== RECORDS FOR PROCESSING ==

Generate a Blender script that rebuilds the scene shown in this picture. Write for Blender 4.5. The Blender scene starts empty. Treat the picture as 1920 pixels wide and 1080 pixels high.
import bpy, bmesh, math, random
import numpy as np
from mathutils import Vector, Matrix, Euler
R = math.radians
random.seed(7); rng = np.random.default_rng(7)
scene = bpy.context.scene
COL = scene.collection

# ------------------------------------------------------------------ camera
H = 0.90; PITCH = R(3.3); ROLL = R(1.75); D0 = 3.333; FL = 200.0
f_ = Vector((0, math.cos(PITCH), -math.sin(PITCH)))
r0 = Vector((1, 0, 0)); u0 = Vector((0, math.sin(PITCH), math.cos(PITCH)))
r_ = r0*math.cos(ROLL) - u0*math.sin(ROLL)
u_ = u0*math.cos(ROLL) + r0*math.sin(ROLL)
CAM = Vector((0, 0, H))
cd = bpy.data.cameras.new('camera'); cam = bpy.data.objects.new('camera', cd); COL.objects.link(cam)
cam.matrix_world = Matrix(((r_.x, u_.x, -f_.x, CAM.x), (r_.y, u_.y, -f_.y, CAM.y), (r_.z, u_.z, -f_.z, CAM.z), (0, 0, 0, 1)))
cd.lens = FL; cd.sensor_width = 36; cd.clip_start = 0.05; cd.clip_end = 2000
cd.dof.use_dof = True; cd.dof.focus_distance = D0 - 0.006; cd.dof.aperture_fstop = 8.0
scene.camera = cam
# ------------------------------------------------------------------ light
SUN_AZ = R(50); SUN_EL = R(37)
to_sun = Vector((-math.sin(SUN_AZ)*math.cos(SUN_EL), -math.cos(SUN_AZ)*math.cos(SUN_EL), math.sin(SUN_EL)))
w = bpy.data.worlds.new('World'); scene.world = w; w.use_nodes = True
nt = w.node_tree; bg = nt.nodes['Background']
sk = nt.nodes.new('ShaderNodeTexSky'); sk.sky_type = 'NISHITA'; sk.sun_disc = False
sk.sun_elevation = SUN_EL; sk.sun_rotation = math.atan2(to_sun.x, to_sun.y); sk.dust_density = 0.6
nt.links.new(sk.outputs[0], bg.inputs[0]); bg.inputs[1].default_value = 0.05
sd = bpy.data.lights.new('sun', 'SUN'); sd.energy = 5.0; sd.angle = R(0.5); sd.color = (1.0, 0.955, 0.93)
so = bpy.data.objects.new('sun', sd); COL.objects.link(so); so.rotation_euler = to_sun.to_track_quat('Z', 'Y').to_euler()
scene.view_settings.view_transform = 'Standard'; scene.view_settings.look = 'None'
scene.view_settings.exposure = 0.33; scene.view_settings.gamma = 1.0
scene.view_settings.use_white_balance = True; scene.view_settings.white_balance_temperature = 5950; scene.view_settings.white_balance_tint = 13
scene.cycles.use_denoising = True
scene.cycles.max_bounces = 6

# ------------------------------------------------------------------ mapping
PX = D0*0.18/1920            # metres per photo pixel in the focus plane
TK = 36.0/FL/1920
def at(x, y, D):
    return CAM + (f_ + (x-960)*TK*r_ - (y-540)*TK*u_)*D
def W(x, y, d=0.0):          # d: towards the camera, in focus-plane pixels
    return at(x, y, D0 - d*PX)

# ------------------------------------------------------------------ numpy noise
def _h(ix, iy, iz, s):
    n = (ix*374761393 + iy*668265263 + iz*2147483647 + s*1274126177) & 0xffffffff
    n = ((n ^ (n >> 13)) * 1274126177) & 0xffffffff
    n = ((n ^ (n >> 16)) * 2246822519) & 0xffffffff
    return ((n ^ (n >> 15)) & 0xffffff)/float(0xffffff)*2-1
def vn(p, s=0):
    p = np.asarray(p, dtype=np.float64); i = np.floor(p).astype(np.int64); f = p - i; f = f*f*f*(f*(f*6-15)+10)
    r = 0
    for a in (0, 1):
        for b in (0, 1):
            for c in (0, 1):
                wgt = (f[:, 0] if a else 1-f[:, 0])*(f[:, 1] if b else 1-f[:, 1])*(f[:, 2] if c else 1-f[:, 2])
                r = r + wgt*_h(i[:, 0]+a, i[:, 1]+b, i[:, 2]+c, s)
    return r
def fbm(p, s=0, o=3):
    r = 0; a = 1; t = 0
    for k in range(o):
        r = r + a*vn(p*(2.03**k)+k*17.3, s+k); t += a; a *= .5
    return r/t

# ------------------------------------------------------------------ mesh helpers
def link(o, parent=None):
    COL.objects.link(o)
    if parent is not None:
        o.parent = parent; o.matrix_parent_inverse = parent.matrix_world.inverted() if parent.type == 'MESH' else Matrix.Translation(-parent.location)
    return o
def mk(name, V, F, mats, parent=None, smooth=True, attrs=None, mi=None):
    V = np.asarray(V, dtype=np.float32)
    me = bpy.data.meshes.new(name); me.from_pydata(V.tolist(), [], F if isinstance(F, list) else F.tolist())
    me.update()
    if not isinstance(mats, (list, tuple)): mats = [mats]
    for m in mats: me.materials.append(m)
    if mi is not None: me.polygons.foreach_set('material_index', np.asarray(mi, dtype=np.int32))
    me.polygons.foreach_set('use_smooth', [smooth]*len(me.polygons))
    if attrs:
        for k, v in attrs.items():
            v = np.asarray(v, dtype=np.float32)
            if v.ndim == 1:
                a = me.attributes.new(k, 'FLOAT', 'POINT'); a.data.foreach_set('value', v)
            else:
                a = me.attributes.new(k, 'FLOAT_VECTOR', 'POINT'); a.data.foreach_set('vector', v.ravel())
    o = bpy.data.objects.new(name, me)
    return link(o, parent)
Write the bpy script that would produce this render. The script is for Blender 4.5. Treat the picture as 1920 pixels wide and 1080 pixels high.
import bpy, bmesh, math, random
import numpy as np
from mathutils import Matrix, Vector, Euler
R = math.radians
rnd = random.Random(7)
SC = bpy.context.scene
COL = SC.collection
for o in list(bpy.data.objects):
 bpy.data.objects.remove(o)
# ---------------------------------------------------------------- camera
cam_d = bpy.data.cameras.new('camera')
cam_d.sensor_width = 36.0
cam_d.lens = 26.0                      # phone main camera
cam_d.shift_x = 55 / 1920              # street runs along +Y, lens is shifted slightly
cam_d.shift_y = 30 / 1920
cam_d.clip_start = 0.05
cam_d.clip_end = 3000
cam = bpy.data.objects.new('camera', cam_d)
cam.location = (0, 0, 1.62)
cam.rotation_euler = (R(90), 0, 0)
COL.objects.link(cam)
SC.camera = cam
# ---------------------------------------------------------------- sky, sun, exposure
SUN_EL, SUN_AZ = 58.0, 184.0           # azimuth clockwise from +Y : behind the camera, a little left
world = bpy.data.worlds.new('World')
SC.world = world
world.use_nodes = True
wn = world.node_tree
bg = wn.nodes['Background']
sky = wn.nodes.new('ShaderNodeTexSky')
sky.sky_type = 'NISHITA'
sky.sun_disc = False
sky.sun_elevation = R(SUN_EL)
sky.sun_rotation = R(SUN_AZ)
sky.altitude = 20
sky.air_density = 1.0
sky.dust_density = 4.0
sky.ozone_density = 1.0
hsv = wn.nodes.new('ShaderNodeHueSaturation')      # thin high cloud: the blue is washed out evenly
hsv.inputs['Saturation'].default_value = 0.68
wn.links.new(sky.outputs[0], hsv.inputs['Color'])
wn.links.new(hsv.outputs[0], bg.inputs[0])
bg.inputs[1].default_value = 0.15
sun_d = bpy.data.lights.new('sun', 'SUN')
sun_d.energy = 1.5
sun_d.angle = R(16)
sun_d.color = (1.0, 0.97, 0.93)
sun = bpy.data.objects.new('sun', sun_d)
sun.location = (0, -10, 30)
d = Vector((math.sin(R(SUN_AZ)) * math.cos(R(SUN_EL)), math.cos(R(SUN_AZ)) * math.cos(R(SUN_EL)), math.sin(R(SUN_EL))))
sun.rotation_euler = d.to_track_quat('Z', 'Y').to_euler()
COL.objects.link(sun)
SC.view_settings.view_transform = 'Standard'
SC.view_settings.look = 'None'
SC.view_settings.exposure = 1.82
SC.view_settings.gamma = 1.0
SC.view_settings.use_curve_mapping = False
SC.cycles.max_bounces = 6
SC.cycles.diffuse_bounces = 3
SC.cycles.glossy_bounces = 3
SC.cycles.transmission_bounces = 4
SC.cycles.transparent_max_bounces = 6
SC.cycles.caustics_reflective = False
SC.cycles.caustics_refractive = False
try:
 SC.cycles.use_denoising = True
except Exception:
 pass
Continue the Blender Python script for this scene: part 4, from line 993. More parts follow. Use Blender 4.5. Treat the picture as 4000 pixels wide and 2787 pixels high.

===

• WHAT YOU HAVE TO DO: Starting at the first line of the material above, reproduce each line exactly up to and including the line with "COL = scene.collection".

• EXERCISE ANSWER:
Generate a Blender script that rebuilds the scene shown in this picture. Write for Blender 4.5. The Blender scene starts empty. Treat the picture as 1920 pixels wide and 1080 pixels high.
import bpy, bmesh, math, random
import numpy as np
from mathutils import Vector, Matrix, Euler
R = math.radians
random.seed(7); rng = np.random.default_rng(7)
scene = bpy.context.scene
COL = scene.collection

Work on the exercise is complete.